Aston Martin AMR-One

2011 - Chassis No. DBR1/3/2

Aston Martin AMR-One

A raft of new rule changes for the 2011 season caused the senior sports racing car contenders to rethink their priorities. With these in mind, Audi and Peugeot both opted for closed cockpit chassis and turbo-diesel power - V8 in Audi’s case and V6 for the Peugeot. Aston Martin, however, chose a very different path for their Prodrive-built B09/60 replacement, the AMR-One, opting for a light (900kg) open cockpit carbon monocoque chassis powered by a turbocharged 2.0-litre, straight-six petrol engine. Though lacking the aero profile of the Audi and Peugeot, this specification did offer a number of inherent advantages over its rivals - for example, an open cockpit car is lighter, offers better visibility and avoids the complications and expense of designing and constructing ventilation systems ect. It also makes for dramatically faster driver changes. In keeping with the new efficiency focused regulations, the newcomer featured a prominent blade-fin behind the driver, while the engine drove through a semi-automatic shift, six-speed Xtrac transmission.

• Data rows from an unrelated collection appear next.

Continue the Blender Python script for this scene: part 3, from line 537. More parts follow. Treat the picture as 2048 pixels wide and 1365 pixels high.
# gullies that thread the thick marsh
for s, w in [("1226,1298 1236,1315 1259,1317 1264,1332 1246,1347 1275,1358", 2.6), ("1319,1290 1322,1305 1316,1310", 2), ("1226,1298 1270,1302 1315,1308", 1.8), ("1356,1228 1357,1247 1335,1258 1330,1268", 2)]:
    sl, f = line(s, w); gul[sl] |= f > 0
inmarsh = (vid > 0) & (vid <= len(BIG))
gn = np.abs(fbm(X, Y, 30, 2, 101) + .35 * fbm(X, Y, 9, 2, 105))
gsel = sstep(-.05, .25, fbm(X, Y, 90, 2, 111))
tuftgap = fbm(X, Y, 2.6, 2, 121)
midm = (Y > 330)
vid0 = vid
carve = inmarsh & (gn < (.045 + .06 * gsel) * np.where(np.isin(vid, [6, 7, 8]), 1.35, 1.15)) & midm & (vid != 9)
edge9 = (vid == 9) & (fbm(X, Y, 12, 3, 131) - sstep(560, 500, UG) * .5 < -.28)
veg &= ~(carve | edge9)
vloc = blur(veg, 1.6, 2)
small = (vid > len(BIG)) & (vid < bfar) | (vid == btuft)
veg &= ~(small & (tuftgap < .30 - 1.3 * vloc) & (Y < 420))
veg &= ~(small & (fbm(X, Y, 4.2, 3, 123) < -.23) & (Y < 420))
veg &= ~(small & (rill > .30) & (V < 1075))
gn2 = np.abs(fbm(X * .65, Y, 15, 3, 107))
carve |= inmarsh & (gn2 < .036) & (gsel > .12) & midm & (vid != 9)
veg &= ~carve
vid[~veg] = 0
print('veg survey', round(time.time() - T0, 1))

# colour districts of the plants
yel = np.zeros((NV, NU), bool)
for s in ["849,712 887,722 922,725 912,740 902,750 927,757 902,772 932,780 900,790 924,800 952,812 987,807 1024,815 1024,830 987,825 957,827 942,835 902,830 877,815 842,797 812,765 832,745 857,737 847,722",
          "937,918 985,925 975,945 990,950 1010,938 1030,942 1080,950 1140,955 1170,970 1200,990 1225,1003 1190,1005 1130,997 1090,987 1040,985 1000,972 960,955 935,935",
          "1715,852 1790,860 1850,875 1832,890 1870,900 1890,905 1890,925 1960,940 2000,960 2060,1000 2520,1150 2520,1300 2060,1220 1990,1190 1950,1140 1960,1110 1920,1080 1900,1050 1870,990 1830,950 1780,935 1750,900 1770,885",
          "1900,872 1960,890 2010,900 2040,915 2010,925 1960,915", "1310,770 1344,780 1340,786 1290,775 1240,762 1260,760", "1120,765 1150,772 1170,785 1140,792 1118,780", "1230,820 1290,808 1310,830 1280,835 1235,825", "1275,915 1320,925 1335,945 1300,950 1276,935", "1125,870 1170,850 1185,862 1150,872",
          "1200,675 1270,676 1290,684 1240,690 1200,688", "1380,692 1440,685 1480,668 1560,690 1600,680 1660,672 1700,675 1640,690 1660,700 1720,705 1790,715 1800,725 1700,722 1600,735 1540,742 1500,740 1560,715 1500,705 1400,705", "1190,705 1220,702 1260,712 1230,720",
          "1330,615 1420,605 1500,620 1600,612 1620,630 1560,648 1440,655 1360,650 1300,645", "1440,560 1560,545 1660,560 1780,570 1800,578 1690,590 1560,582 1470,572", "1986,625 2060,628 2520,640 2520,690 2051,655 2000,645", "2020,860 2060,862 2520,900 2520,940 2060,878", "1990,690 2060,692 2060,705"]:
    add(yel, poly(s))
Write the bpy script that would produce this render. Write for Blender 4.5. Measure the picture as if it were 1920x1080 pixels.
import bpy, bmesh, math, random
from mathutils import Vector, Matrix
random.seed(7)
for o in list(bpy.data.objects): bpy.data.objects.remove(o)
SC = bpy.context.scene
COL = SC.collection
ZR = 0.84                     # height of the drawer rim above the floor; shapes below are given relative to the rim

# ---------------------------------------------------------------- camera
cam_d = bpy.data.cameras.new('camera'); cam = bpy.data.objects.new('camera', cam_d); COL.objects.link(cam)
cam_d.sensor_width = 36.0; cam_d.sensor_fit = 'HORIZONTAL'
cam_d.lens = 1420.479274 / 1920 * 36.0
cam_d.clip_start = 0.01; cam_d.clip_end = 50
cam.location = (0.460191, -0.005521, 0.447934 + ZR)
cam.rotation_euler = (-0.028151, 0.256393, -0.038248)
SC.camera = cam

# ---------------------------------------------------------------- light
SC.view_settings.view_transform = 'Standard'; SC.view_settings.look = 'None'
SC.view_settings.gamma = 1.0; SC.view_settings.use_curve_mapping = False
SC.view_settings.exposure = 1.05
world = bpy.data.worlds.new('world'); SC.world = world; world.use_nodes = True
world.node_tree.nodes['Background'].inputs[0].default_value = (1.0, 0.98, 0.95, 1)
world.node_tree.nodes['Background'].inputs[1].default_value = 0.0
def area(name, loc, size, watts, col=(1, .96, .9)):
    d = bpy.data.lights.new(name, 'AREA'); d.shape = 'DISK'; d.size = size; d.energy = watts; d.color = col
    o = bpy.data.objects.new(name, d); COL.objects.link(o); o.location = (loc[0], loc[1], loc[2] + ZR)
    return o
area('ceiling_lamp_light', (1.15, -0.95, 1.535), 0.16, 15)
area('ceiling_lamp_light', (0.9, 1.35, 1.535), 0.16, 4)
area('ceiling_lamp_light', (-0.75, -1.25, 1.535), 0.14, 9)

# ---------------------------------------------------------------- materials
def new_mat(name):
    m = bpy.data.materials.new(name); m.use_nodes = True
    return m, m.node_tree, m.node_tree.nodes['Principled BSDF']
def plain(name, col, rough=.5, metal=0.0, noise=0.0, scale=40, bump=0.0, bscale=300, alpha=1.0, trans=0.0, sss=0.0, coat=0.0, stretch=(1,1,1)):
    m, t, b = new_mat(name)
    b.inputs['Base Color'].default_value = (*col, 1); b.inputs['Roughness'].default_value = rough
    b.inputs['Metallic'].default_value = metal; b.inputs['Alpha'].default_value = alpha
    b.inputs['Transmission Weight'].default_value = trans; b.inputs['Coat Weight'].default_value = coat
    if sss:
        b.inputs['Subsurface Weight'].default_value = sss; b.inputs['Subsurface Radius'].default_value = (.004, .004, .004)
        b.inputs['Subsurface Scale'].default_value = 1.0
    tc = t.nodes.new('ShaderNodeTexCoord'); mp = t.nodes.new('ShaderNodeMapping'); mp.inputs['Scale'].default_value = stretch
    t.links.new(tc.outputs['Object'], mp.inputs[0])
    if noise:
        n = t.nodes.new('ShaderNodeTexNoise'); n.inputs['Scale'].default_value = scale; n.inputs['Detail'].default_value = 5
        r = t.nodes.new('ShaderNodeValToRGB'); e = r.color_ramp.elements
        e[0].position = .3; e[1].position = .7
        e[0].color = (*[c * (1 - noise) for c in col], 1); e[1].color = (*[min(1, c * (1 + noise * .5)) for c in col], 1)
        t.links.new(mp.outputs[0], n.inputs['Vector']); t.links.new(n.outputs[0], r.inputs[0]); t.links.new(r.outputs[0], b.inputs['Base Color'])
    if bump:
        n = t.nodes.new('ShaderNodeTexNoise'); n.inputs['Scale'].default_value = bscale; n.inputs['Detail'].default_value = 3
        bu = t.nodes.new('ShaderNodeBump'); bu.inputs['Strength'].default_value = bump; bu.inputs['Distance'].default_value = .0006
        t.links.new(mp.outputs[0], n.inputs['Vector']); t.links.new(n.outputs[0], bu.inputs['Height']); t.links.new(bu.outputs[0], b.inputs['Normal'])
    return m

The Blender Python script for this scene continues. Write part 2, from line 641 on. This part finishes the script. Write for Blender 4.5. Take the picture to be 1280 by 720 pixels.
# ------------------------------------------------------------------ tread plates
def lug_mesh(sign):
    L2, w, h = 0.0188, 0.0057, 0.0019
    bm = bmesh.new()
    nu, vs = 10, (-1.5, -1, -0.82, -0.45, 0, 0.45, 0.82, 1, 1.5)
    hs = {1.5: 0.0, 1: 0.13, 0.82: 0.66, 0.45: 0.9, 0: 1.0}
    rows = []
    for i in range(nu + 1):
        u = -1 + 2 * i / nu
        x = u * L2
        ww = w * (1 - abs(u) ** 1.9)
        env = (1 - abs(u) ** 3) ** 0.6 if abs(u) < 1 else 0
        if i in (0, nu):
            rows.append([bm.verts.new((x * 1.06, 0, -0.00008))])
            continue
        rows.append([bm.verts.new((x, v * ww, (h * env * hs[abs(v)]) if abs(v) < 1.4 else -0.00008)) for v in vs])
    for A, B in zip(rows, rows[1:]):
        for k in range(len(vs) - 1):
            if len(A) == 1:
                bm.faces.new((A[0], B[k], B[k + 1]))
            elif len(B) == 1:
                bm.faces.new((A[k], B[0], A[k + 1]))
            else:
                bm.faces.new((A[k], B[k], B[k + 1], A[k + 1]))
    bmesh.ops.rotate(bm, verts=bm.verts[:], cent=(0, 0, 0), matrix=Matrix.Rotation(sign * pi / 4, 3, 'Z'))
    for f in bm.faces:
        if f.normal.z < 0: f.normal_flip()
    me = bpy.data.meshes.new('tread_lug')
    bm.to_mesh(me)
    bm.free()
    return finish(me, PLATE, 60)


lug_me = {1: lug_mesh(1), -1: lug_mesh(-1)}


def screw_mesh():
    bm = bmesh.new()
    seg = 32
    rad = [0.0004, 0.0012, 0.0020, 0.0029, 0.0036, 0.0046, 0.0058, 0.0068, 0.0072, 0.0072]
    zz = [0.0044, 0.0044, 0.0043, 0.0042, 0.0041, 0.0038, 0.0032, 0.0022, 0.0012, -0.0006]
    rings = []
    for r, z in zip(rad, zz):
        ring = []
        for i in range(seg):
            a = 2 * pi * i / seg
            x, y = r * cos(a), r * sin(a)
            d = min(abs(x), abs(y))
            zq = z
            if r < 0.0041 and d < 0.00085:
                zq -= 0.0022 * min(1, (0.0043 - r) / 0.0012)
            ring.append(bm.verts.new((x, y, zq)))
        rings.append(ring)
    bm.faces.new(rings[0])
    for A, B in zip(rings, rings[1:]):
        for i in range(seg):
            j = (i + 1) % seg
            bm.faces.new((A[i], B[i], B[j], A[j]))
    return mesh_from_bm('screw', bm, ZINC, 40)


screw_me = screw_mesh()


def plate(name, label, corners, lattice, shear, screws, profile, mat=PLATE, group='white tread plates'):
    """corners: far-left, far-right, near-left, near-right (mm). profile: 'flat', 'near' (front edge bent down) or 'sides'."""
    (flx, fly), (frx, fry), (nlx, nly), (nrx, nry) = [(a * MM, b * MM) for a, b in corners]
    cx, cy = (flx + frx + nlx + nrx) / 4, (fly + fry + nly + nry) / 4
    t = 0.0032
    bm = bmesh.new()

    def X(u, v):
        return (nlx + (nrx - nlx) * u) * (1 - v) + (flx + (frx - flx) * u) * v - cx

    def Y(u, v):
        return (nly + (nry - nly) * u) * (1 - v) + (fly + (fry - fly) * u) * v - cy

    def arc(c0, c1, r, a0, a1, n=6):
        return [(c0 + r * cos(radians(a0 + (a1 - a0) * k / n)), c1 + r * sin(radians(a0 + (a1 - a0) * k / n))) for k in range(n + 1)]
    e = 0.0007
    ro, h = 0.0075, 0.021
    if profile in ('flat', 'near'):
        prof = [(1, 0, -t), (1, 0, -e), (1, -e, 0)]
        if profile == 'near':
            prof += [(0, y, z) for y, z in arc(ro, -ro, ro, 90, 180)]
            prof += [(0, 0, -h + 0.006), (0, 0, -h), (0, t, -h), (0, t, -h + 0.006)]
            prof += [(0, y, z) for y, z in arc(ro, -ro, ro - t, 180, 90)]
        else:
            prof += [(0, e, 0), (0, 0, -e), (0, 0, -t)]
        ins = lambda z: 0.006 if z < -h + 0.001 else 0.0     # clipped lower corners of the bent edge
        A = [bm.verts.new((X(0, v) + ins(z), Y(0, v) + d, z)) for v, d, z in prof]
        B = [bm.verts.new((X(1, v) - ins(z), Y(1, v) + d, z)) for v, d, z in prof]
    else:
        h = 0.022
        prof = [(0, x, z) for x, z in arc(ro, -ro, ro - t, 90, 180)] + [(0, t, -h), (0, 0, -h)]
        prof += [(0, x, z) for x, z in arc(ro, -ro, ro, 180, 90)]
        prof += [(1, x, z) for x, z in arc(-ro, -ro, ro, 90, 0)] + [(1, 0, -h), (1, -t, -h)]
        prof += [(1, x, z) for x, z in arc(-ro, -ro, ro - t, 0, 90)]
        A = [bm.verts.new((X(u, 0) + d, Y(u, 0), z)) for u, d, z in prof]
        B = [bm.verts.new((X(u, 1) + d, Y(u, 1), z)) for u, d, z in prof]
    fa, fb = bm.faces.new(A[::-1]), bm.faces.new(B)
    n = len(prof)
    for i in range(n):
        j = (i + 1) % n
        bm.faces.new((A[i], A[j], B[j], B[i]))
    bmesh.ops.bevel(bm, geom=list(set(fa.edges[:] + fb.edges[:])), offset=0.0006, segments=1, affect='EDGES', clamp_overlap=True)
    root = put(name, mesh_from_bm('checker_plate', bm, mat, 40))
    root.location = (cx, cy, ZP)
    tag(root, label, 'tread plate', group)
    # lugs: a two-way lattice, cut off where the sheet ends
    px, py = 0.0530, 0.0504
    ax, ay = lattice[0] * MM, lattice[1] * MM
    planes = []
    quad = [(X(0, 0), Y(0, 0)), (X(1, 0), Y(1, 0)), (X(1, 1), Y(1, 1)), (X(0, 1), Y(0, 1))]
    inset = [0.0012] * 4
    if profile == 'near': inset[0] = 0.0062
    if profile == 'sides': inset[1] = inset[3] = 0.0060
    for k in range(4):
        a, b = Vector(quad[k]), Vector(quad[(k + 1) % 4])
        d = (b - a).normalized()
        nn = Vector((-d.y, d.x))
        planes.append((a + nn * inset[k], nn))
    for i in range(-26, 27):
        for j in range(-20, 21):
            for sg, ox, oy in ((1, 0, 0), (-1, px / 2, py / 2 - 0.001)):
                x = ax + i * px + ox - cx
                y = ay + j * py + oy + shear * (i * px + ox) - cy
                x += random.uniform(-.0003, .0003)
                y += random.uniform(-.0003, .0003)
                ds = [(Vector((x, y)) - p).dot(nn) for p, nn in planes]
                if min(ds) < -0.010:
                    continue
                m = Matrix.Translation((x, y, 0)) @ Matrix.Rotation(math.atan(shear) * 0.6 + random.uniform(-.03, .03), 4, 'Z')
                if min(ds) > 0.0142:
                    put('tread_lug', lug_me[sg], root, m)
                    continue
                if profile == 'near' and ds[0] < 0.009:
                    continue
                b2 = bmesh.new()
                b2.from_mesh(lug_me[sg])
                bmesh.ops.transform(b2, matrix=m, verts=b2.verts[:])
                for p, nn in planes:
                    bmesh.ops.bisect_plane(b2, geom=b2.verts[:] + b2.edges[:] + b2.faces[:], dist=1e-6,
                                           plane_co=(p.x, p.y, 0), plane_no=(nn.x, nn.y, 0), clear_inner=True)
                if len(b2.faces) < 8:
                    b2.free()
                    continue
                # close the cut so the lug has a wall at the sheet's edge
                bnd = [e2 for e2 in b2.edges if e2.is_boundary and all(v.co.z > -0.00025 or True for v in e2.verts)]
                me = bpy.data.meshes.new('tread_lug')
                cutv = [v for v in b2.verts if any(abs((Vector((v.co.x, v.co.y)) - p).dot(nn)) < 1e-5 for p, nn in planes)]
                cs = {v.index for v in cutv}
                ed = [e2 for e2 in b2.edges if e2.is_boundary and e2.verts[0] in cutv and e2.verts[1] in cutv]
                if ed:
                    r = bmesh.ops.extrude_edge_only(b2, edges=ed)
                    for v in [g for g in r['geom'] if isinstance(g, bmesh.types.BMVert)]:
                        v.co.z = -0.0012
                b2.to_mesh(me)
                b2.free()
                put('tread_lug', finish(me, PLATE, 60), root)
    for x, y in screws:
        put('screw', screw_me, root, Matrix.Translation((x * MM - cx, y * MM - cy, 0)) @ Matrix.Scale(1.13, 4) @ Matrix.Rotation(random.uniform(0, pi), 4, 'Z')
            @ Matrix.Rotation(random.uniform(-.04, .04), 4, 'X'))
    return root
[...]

The initial intention was to build six AMR-Ones, but early problems meant that number was never realised. In the end only two races were contested. The first was the 6-Hours of Castellet, where the lone entry of chassis DBR1/3/1 driven by Stefan Mücke, Darren Turner and Harold Primat finished an unclassified 29th overall. The second and final outing for the team was the Le Mans 24-Hours race, for which DBR1/3/2 - the former’s trio of pilots was Harold Primat, Adrián Fernández and Andy Mayrick, while the later was shared by Stefan Mücke, Darren Turner and Christian Klien. Sadly they were the first two cars to retire from the event. DBR1/3/1 lasted a mere two laps, while DBR1/3/2 managed two more, finally retiring after four agonising hours in the pits.

After due consideration, Aston Martin decided to cease development of the AMR-One and focus once more on their GT Programme, so the cars were sold off. We are left to wonder what could have been, had those fabulous-looking machines enjoyed the research and development they arguably deserved.